Data block
-- Begin --
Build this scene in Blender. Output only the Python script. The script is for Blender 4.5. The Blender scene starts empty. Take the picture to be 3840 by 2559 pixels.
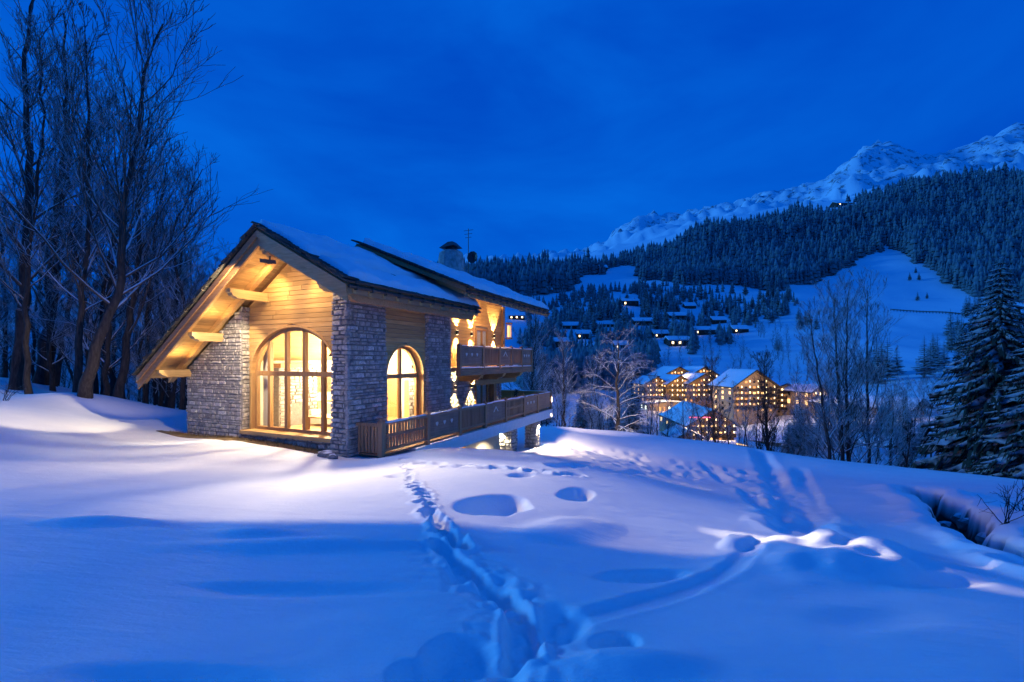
import bpy, math, random
import numpy as np
from mathutils import Vector, Matrix

scene = bpy.context.scene
col = scene.collection
R = math.radians
random.seed(7)
rng = np.random.default_rng(11)

# ------------------------------------------------------------------ camera, sky, sun, exposure
CZ = 2.9                    # camera height above the terrace floor (z = 0)
FPX, CX, HY = 1707.0, 1920.0, 1350.0
cam_d = bpy.data.cameras.new('camera')
cam = bpy.data.objects.new('camera', cam_d); col.objects.link(cam)
cam.location = (0, 0, CZ); cam.rotation_euler = (R(90), 0, 0)
cam_d.sensor_width = 36.0; cam_d.lens = 36.0 * FPX / 3840.0
cam_d.shift_y = (HY - 1279.5) / 3840.0
cam_d.clip_start = 0.05; cam_d.clip_end = 12000
scene.camera = cam
scene.view_settings.view_transform = 'Standard'
scene.view_settings.look = 'None'
scene.view_settings.exposure = 0.0
scene.view_settings.gamma = 1.0
scene.render.engine = 'CYCLES'
scene.cycles.use_denoising = True
scene.cycles.max_bounces = 6
scene.cycles.diffuse_bounces = 3
scene.cycles.glossy_bounces = 3
scene.cycles.transparent_max_bounces = 12
scene.cycles.sample_clamp_indirect = 4.0
scene.cycles.caustics_reflective = False
scene.cycles.caustics_refractive = False

SUN_EL, SUN_AZ = 13.0, 284.0          # last cold glow, low from the left
world = bpy.data.worlds.new('World'); scene.world = world
world.use_nodes = True
wn, wl = world.node_tree.nodes, world.node_tree.links
wn.clear()
w_out = wn.new('ShaderNodeOutputWorld'); w_bg = wn.new('ShaderNodeBackground')
w_sky = wn.new('ShaderNodeTexSky'); w_sky.sky_type = 'NISHITA'; w_sky.sun_disc = False
w_sky.sun_elevation = R(1.0); w_sky.sun_rotation = R(SUN_AZ); w_sky.ozone_density = 6.0
w_sky.altitude = 1700
w_bw = wn.new('ShaderNodeRGBToBW')
w_tc = wn.new('ShaderNodeTexCoord')
w_map = wn.new('ShaderNodeMapping'); w_map.inputs['Scale'].default_value = (1.0, 1.0, 2.6)
w_map.inputs['Rotation'].default_value = (0.25, 0.2, 0.0)
w_n = wn.new('ShaderNodeTexNoise'); w_n.inputs['Scale'].default_value = 1.7; w_n.inputs['Detail'].default_value = 5.0
w_n.inputs['Roughness'].default_value = 0.55; w_n.inputs['Distortion'].default_value = 0.5
w_cr = wn.new('ShaderNodeValToRGB')          # thin dusk cloud: deep blue to slightly paler blue
w_cr.color_ramp.elements[0].position = 0.33; w_cr.color_ramp.elements[0].color = (0.0002, 0.073, 0.56, 1)
w_cr.color_ramp.elements[1].position = 0.68; w_cr.color_ramp.elements[1].color = (0.0010, 0.132, 0.72, 1)
w_add = wn.new('ShaderNodeMixRGB'); w_add.blend_type = 'ADD'; w_add.inputs[0].default_value = 0.02
w_tint = wn.new('ShaderNodeMixRGB'); w_tint.blend_type = 'MULTIPLY'; w_tint.inputs[0].default_value = 1.0
w_tint.inputs[2].default_value = (0.0, 0.13, 0.8, 1)
wl.new(w_tc.outputs['Generated'], w_map.inputs[0]); wl.new(w_map.outputs[0], w_n.inputs['Vector'])
wl.new(w_n.outputs[0], w_cr.inputs[0])
wl.new(w_sky.outputs[0], w_bw.inputs[0]); wl.new(w_bw.outputs[0], w_tint.inputs[1])
wl.new(w_cr.outputs[0], w_add.inputs[1]); wl.new(w_tint.outputs[0], w_add.inputs[2])
wl.new(w_add.outputs[0], w_bg.inputs[0]); wl.new(w_bg.outputs[0], w_out.inputs[0])
w_bg.inputs[1].default_value = 1.0

sun_d = bpy.data.lights.new('sun', 'SUN'); sun_d.energy = 1.75; sun_d.angle = R(12)
sun_d.color = (0.07, 0.42, 1.0)
sun = bpy.data.objects.new('sun', sun_d); col.objects.link(sun)
sd = Vector((math.sin(R(SUN_AZ)) * math.cos(R(SUN_EL)), math.cos(R(SUN_AZ)) * math.cos(R(SUN_EL)), math.sin(R(SUN_EL))))
sun.rotation_euler = sd.to_track_quat('Z', 'Y').to_euler(); sun.location = (0, 0, 60)

# ------------------------------------------------------------------ materials
def mat_new(name):
    m = bpy.data.materials.new(name); m.use_nodes = True
    n, l = m.node_tree.nodes, m.node_tree.links
    return m, n, l, n['Principled BSDF']

def add_coord(n, l, scale=(1, 1, 1), kind='Object'):
    tc = n.new('ShaderNodeTexCoord'); mp = n.new('ShaderNodeMapping'); mp.inputs['Scale'].default_value = scale
    if kind == 'World':
        g = n.new('ShaderNodeNewGeometry'); l.new(g.outputs['Position'], mp.inputs[0])
    else:
        l.new(tc.outputs[kind], mp.inputs[0])
    return mp.outputs[0]

def noise_ramp(n, l, vec, scale, c0, c1, p0=0.3, p1=0.7, detail=4.0, rough=0.6):
    t = n.new('ShaderNodeTexNoise'); t.inputs['Scale'].default_value = scale
    t.inputs['Detail'].default_value = detail; t.inputs['Roughness'].default_value = rough
    l.new(vec, t.inputs['Vector'])
    r = n.new('ShaderNodeValToRGB'); l.new(t.outputs[0], r.inputs[0])
    r.color_ramp.elements[0].position = p0; r.color_ramp.elements[0].color = (*c0, 1)
    r.color_ramp.elements[1].position = p1; r.color_ramp.elements[1].color = (*c1, 1)
    return r.outputs[0], t.outputs[0]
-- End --
Task description
Give the data above again in full and unchanged, skipping the pictures.

Answer to the problem
Build this scene in Blender. Output only the Python script. The script is for Blender 4.5. The Blender scene starts empty. Take the picture to be 3840 by 2559 pixels.
import bpy, math, random
import numpy as np
from mathutils import Vector, Matrix

scene = bpy.context.scene
col = scene.collection
R = math.radians
random.seed(7)
rng = np.random.default_rng(11)

# ------------------------------------------------------------------ camera, sky, sun, exposure
CZ = 2.9                    # camera height above the terrace floor (z = 0)
FPX, CX, HY = 1707.0, 1920.0, 1350.0
cam_d = bpy.data.cameras.new('camera')
cam = bpy.data.objects.new('camera', cam_d); col.objects.link(cam)
cam.location = (0, 0, CZ); cam.rotation_euler = (R(90), 0, 0)
cam_d.sensor_width = 36.0; cam_d.lens = 36.0 * FPX / 3840.0
cam_d.shift_y = (HY - 1279.5) / 3840.0
cam_d.clip_start = 0.05; cam_d.clip_end = 12000
scene.camera = cam
scene.view_settings.view_transform = 'Standard'
scene.view_settings.look = 'None'
scene.view_settings.exposure = 0.0
scene.view_settings.gamma = 1.0
scene.render.engine = 'CYCLES'
scene.cycles.use_denoising = True
scene.cycles.max_bounces = 6
scene.cycles.diffuse_bounces = 3
scene.cycles.glossy_bounces = 3
scene.cycles.transparent_max_bounces = 12
scene.cycles.sample_clamp_indirect = 4.0
scene.cycles.caustics_reflective = False
scene.cycles.caustics_refractive = False

SUN_EL, SUN_AZ = 13.0, 284.0          # last cold glow, low from the left
world = bpy.data.worlds.new('World'); scene.world = world
world.use_nodes = True
wn, wl = world.node_tree.nodes, world.node_tree.links
wn.clear()
w_out = wn.new('ShaderNodeOutputWorld'); w_bg = wn.new('ShaderNodeBackground')
w_sky = wn.new('ShaderNodeTexSky'); w_sky.sky_type = 'NISHITA'; w_sky.sun_disc = False
w_sky.sun_elevation = R(1.0); w_sky.sun_rotation = R(SUN_AZ); w_sky.ozone_density = 6.0
w_sky.altitude = 1700
w_bw = wn.new('ShaderNodeRGBToBW')
w_tc = wn.new('ShaderNodeTexCoord')
w_map = wn.new('ShaderNodeMapping'); w_map.inputs['Scale'].default_value = (1.0, 1.0, 2.6)
w_map.inputs['Rotation'].default_value = (0.25, 0.2, 0.0)
w_n = wn.new('ShaderNodeTexNoise'); w_n.inputs['Scale'].default_value = 1.7; w_n.inputs['Detail'].default_value = 5.0
w_n.inputs['Roughness'].default_value = 0.55; w_n.inputs['Distortion'].default_value = 0.5
w_cr = wn.new('ShaderNodeValToRGB')          # thin dusk cloud: deep blue to slightly paler blue
w_cr.color_ramp.elements[0].position = 0.33; w_cr.color_ramp.elements[0].color = (0.0002, 0.073, 0.56, 1)
w_cr.color_ramp.elements[1].position = 0.68; w_cr.color_ramp.elements[1].color = (0.0010, 0.132, 0.72, 1)
w_add = wn.new('ShaderNodeMixRGB'); w_add.blend_type = 'ADD'; w_add.inputs[0].default_value = 0.02
w_tint = wn.new('ShaderNodeMixRGB'); w_tint.blend_type = 'MULTIPLY'; w_tint.inputs[0].default_value = 1.0
w_tint.inputs[2].default_value = (0.0, 0.13, 0.8, 1)
wl.new(w_tc.outputs['Generated'], w_map.inputs[0]); wl.new(w_map.outputs[0], w_n.inputs['Vector'])
wl.new(w_n.outputs[0], w_cr.inputs[0])
wl.new(w_sky.outputs[0], w_bw.inputs[0]); wl.new(w_bw.outputs[0], w_tint.inputs[1])
wl.new(w_cr.outputs[0], w_add.inputs[1]); wl.new(w_tint.outputs[0], w_add.inputs[2])
wl.new(w_add.outputs[0], w_bg.inputs[0]); wl.new(w_bg.outputs[0], w_out.inputs[0])
w_bg.inputs[1].default_value = 1.0

sun_d = bpy.data.lights.new('sun', 'SUN'); sun_d.energy = 1.75; sun_d.angle = R(12)
sun_d.color = (0.07, 0.42, 1.0)
sun = bpy.data.objects.new('sun', sun_d); col.objects.link(sun)
sd = Vector((math.sin(R(SUN_AZ)) * math.cos(R(SUN_EL)), math.cos(R(SUN_AZ)) * math.cos(R(SUN_EL)), math.sin(R(SUN_EL))))
sun.rotation_euler = sd.to_track_quat('Z', 'Y').to_euler(); sun.location = (0, 0, 60)

# ------------------------------------------------------------------ materials
def mat_new(name):
    m = bpy.data.materials.new(name); m.use_nodes = True
    n, l = m.node_tree.nodes, m.node_tree.links
    return m, n, l, n['Principled BSDF']

def add_coord(n, l, scale=(1, 1, 1), kind='Object'):
    tc = n.new('ShaderNodeTexCoord'); mp = n.new('ShaderNodeMapping'); mp.inputs['Scale'].default_value = scale
    if kind == 'World':
        g = n.new('ShaderNodeNewGeometry'); l.new(g.outputs['Position'], mp.inputs[0])
    else:
        l.new(tc.outputs[kind], mp.inputs[0])
    return mp.outputs[0]

def noise_ramp(n, l, vec, scale, c0, c1, p0=0.3, p1=0.7, detail=4.0, rough=0.6):
    t = n.new('ShaderNodeTexNoise'); t.inputs['Scale'].default_value = scale
    t.inputs['Detail'].default_value = detail; t.inputs['Roughness'].default_value = rough
    l.new(vec, t.inputs['Vector'])
    r = n.new('ShaderNodeValToRGB'); l.new(t.outputs[0], r.inputs[0])
    r.color_ramp.elements[0].position = p0; r.color_ramp.elements[0].color = (*c0, 1)
    r.color_ramp.elements[1].position = p1; r.color_ramp.elements[1].color = (*c1, 1)
    return r.outputs[0], t.outputs[0]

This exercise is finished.